Con l’ordinanza n. 3930 del 16 febbraio 2025, la Corte di Cassazione ha ribadito che l’accollo fiscale con estinzione del debito tramite compensazione di crediti d’imposta da parte dell’accollante è sempre stato illegittimo, anche prima dell’introduzione dell’espresso divieto normativo con l’art. 1 del D.L. 124/2019. La pronuncia, accogliendo il ricorso dell’Agenzia delle Entrate, si fonda sul principio secondo cui, in materia tributaria, la compensazione è ammessa solo nei casi previsti dalla legge e non può essere estesa a situazioni non disciplinate.

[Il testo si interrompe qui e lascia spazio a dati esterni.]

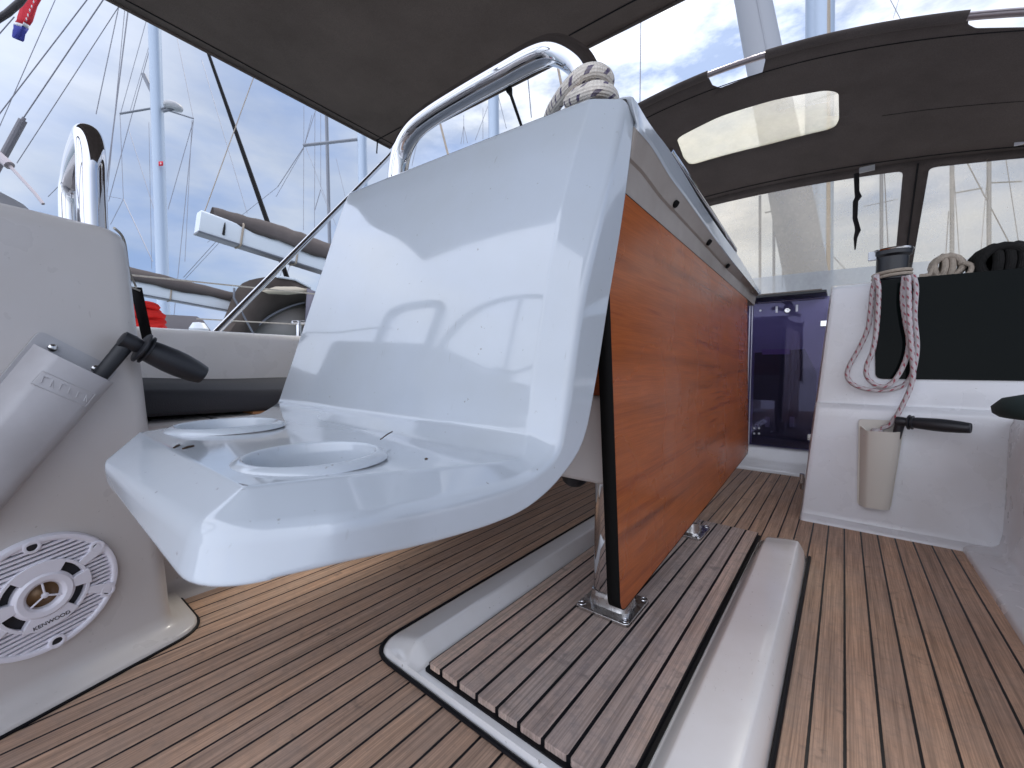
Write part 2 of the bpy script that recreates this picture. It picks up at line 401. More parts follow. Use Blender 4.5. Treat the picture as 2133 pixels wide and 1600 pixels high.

Il caso esaminato dalla Cassazione
La vicenda trae origine da un atto di recupero dell’Agenzia delle Entrate relativo agli anni 2016-2018, con cui veniva contestata a una società la compensazione di crediti d’imposta con debiti derivanti da accolli intervenuti con soggetti terzi. La società aveva impugnato l’atto e ottenuto ragione nei due gradi di merito, sulla base del fatto che l’art. 8 della L. 212/2000 (Statuto del contribuente) ammette l’accollo tributario e che il divieto di compensazione sarebbe stato introdotto solo con il D.L. 124/2019.
La Cassazione ha ribaltato l’esito del giudizio, affermando che il divieto non nasce con la norma del 2019, ma è insito nei principi generali della compensazione tributaria, disciplinata dall’art. 17 del D.Lgs. 241/1997, il quale richiede che debito e credito siano nella titolarità dello stesso soggetto.
L’orientamento della Suprema Corte
- Secondo la Corte, l’accollo fiscale con compensazione di crediti dell’accollante non ha mai trovato legittimazione normativa, in quanto:
- Il debito tributario resta sempre in capo all’accollato e l’Erario non può considerare l’accollante come contribuente.
- L’assenza di identità soggettiva tra accollato e accollante impedisce la compensazione ex art. 17 D.Lgs. 241/1997.
- La Risoluzione 140/E/2017 dell’Agenzia delle Entrate non introduceva nuove regole, ma si limitava a chiarire un principio già insito nell’ordinamento.
La pronuncia conferma quindi un orientamento consolidato, già espresso in altre decisioni (Cass. 9353/2024; Cass. 23934/2024), secondo cui la compensazione tra debiti e crediti fiscali non segue le regole civilistiche degli artt. 1241 ss. c.c., ma è disciplinata in modo più restrittivo dal diritto tributario.
Conseguenze pratiche
La sentenza ha un impatto rilevante per i soggetti che in passato hanno utilizzato l’accollo fiscale con compensazione. Anche per periodi d’imposta antecedenti al 2019, l’Amministrazione finanziaria può contestare l’indebita compensazione e applicare le relative sanzioni:
- 30% dell’importo per compensazione di crediti non spettanti (art. 13 co. 4 D.Lgs. 471/1997).
- Dal 100% al 200% per compensazione di crediti inesistenti (art. 13 co. 5 D.Lgs. 471/1997).
- Se la compensazione indebita supera i 50.000 euro annui, si configura il reato di indebita compensazione (art. 10-quater D.Lgs. 74/2000).
Il legislatore, con il D.L. 124/2019, ha poi rafforzato il divieto, stabilendo che la compensazione indebita equivale a un omesso versamento, con sanzioni più severe per accollante e accollato.
Conclusioni
L’ordinanza n. 3930/2025 della Cassazione fornisce un’ulteriore conferma di un orientamento ormai consolidato: l’accollo fiscale con compensazione di crediti d’imposta non è mai stato ammesso, indipendentemente dall’entrata in vigore del D.L. 124/2019. Per i contribuenti, ciò comporta la necessità di rivedere eventuali operazioni pregresse, valutando le possibili contestazioni e le conseguenze sanzionatorie derivanti da utilizzi distorti di tale strumento.